He then went on to detail his experience with Frank Miller’s Dark Knight Returns, “I remember being sixteen years old and reading a newspaper interview with Frank Miller (a comic creator in a newspaper??) saying a great cartoonist should be an assassin. He should never play it safe.”
“His upcoming book about a drunken, fat fifty-something Batman poking fun at Reagan’s America and Superman deployed as a Person of Mass Destruction sounded like the most interesting thing I’d ever heard,” he detailed.
“This and Watchmen and Maus and the Hernandez Bro gave Teen Me comic books like I’d never dared imagine and every newspaper, magazine and music show started talking comics when they’d always been for kids,” he asserts.

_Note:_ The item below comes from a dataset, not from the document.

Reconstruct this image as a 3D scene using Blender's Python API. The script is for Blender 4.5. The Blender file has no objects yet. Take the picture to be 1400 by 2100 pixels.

Millar then concludes, “What attracted these guys? Radical takes. High energy and big risks are almost always rewarded. Playing it safe to appease the Twitter mobs (who don’t really read comics anyway) is the way to cultural stagnation.”
Millar previously claimed on Twitter back in May, “Here’s an amazing stat I heard yesterday: Only 10% of comic buyers have a Twitter account & only half of those accounts are actually active.”
He added, “Thus, 95% of the comic-book audience is not on Twitter, which must be mind-blowing for the company marketing departments.”
In a subsequent tweet Millar said, “I’ve never been interested in the various Twitter wars and this puts the whole thing in perspective. A BASELINE of 95% of your readers just want to read high quality comics. That is what this is all about.”
“Twitter should just be a virtual comicon where we catch up with each other,” he continued.
What do you make of Millar’s claim that appeasing Twitter mobs leads to cultural stagnation? What do you make of Millar claiming that radical takes is what makes creators and their artwork memorable?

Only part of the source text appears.